## PROBLEM DESCRIPTION
Beneath this instruction is a block of data; output from it exactly the lines that run from the one containing "LL[i] + ' unlit" through the one containing "tag(h1, 'dark diagonal", inclusive.

==== ITEMS

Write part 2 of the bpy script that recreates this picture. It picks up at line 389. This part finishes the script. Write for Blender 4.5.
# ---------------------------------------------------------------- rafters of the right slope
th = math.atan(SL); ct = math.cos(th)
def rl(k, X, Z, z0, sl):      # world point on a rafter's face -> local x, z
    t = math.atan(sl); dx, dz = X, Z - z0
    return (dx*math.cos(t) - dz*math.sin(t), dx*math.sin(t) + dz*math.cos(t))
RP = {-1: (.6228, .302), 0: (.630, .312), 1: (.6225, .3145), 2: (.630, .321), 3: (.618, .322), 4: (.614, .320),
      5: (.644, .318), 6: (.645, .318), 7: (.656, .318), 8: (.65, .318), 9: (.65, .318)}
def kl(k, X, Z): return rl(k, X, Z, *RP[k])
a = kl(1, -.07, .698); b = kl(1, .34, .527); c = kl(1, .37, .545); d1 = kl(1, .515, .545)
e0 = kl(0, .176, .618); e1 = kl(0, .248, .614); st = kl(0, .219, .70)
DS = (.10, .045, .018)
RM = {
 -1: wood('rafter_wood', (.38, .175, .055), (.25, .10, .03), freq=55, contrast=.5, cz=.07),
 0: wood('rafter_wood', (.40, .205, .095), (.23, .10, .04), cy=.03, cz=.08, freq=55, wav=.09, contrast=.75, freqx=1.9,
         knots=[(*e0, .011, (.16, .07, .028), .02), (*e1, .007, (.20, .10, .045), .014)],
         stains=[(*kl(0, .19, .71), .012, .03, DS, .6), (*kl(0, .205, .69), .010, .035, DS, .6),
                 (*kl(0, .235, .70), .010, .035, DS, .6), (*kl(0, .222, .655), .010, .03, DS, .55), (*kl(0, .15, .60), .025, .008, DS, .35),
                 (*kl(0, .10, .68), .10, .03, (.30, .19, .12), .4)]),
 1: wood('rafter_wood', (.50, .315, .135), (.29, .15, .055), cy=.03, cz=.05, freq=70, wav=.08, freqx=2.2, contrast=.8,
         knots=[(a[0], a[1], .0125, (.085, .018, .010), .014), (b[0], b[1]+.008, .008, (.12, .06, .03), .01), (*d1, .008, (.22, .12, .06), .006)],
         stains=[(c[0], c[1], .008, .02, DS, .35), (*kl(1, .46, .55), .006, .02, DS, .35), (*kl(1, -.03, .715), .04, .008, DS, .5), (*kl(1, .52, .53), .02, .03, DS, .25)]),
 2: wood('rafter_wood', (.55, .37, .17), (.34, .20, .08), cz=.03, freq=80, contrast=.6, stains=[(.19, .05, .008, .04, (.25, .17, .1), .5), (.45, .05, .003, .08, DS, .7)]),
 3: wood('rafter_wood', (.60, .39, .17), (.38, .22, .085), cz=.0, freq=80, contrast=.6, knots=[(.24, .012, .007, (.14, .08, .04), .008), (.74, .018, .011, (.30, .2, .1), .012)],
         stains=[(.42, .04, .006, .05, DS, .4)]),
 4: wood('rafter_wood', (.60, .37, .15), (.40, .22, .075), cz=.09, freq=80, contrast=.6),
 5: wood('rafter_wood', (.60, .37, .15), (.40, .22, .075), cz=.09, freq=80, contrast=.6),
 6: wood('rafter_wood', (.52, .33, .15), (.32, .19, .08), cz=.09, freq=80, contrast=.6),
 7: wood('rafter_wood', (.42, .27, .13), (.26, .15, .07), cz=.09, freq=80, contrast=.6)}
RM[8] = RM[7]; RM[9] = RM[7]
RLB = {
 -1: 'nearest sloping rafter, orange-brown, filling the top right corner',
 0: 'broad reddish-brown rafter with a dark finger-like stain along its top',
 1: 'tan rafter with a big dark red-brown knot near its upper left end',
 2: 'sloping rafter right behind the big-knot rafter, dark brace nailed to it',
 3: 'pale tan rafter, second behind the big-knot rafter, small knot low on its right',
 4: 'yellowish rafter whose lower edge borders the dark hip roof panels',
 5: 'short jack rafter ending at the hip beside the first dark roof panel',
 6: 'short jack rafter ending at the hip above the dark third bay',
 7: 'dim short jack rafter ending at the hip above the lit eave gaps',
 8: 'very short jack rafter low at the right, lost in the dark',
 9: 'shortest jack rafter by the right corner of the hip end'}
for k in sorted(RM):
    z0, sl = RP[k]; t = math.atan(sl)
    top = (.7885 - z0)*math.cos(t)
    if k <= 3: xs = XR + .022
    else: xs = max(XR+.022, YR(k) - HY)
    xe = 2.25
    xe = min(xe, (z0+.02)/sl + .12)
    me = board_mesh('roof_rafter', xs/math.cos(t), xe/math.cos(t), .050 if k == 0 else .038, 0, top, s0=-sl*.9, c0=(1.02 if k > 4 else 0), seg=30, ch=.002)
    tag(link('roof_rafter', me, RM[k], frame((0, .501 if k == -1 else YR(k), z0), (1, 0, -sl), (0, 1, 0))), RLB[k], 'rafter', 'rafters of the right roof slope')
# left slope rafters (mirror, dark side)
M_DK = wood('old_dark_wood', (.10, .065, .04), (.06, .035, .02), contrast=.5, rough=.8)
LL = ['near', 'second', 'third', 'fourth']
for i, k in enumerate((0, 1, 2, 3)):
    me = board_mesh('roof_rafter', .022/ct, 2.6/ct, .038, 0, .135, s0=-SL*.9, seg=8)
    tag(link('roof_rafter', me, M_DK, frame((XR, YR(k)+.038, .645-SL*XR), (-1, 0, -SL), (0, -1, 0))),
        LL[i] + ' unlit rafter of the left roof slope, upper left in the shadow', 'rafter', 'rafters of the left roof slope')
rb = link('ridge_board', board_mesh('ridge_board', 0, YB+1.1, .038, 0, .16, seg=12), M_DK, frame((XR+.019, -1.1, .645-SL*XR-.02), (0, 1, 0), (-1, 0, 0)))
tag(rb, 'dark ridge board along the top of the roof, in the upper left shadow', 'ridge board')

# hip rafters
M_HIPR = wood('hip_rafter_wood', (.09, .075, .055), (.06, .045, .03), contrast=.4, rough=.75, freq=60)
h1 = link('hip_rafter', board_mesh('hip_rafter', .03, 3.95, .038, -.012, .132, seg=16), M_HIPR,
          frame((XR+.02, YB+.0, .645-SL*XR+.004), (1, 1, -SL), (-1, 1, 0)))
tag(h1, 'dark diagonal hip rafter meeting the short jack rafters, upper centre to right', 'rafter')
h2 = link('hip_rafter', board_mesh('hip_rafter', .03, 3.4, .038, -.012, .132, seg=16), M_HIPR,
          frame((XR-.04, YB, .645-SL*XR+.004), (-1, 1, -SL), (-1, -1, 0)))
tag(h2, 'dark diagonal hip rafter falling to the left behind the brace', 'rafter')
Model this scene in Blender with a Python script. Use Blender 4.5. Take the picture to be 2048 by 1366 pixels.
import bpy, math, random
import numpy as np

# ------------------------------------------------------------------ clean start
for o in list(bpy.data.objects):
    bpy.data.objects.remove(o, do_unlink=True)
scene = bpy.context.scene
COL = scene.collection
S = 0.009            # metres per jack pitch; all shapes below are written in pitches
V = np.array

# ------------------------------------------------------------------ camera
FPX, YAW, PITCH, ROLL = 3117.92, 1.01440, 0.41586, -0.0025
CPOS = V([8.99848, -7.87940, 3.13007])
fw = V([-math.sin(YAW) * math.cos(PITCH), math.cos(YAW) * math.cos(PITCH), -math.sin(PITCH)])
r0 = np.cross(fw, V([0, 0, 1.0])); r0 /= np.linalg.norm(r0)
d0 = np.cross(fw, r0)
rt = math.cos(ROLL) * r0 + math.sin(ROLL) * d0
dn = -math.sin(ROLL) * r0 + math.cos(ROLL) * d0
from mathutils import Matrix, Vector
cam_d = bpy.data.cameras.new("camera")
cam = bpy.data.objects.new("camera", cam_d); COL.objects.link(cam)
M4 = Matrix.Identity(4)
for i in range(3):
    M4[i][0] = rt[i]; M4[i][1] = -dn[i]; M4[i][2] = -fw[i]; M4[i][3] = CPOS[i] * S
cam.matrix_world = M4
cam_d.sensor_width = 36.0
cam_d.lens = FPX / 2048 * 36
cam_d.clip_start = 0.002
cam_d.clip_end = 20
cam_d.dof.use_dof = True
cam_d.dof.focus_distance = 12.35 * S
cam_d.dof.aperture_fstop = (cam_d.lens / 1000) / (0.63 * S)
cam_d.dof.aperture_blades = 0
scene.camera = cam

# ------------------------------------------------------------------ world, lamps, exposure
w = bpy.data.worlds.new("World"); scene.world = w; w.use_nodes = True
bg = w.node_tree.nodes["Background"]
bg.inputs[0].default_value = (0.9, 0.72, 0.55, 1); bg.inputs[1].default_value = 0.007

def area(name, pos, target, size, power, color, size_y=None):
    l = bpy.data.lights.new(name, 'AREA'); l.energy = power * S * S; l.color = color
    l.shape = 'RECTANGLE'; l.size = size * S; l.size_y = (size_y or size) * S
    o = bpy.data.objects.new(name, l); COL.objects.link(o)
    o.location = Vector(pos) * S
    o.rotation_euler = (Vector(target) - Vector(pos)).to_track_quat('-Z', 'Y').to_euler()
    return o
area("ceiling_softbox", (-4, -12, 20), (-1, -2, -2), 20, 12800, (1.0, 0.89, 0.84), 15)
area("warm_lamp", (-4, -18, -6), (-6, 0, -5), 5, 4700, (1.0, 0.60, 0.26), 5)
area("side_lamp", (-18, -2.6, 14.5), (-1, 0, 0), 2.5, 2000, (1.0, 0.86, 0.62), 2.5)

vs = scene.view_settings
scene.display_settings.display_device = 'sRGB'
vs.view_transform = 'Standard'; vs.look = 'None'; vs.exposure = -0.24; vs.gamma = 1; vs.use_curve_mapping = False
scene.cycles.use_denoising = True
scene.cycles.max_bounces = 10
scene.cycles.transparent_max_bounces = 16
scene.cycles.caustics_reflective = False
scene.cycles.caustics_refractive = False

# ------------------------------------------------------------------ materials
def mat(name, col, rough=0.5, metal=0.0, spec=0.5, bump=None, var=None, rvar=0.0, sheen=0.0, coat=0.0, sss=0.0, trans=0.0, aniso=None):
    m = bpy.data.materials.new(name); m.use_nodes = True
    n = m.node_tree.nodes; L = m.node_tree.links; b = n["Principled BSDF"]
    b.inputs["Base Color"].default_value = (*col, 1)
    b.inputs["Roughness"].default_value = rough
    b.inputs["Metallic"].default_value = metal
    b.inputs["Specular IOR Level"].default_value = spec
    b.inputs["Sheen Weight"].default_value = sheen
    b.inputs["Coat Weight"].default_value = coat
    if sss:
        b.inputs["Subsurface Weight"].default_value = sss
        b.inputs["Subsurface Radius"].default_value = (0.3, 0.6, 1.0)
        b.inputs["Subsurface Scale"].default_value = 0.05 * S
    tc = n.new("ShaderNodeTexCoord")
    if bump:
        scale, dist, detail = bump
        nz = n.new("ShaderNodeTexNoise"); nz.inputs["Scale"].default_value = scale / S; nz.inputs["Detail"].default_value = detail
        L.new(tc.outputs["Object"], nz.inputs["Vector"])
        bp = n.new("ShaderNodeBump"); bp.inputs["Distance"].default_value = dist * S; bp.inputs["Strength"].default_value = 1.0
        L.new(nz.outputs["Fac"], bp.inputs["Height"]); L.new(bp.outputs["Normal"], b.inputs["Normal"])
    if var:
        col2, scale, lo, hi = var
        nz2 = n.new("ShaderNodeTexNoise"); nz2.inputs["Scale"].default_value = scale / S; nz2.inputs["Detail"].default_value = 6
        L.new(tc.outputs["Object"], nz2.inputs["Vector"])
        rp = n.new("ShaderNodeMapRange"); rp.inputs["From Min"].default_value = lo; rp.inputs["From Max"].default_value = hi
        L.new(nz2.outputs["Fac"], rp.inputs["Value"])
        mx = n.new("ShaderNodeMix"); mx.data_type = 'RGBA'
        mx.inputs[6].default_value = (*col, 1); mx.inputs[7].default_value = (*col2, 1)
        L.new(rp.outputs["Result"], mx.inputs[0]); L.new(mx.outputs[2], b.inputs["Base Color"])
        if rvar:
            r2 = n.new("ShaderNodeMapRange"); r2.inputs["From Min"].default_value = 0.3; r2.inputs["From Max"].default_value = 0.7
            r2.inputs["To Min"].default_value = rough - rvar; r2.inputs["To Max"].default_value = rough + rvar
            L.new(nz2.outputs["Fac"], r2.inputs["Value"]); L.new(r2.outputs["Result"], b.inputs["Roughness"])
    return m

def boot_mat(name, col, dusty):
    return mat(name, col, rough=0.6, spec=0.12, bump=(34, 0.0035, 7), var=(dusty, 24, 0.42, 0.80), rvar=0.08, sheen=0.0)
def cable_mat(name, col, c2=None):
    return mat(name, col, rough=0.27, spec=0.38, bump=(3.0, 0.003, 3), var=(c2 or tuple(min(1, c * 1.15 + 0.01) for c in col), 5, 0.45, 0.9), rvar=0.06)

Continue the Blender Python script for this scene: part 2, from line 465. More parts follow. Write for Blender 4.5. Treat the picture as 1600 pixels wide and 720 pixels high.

========

## SOLUTION TO THIS PROBLEM
        LL[i] + ' unlit rafter of the left roof slope, upper left in the shadow', 'rafter', 'rafters of the left roof slope')
rb = link('ridge_board', board_mesh('ridge_board', 0, YB+1.1, .038, 0, .16, seg=12), M_DK, frame((XR+.019, -1.1, .645-SL*XR-.02), (0, 1, 0), (-1, 0, 0)))
tag(rb, 'dark ridge board along the top of the roof, in the upper left shadow', 'ridge board')

# hip rafters
M_HIPR = wood('hip_rafter_wood', (.09, .075, .055), (.06, .045, .03), contrast=.4, rough=.75, freq=60)
h1 = link('hip_rafter', board_mesh('hip_rafter', .03, 3.95, .038, -.012, .132, seg=16), M_HIPR,
          frame((XR+.02, YB+.0, .645-SL*XR+.004), (1, 1, -SL), (-1, 1, 0)))
tag(h1, 'dark diagonal hip rafter meeting the short jack rafters, upper centre to right', 'rafter')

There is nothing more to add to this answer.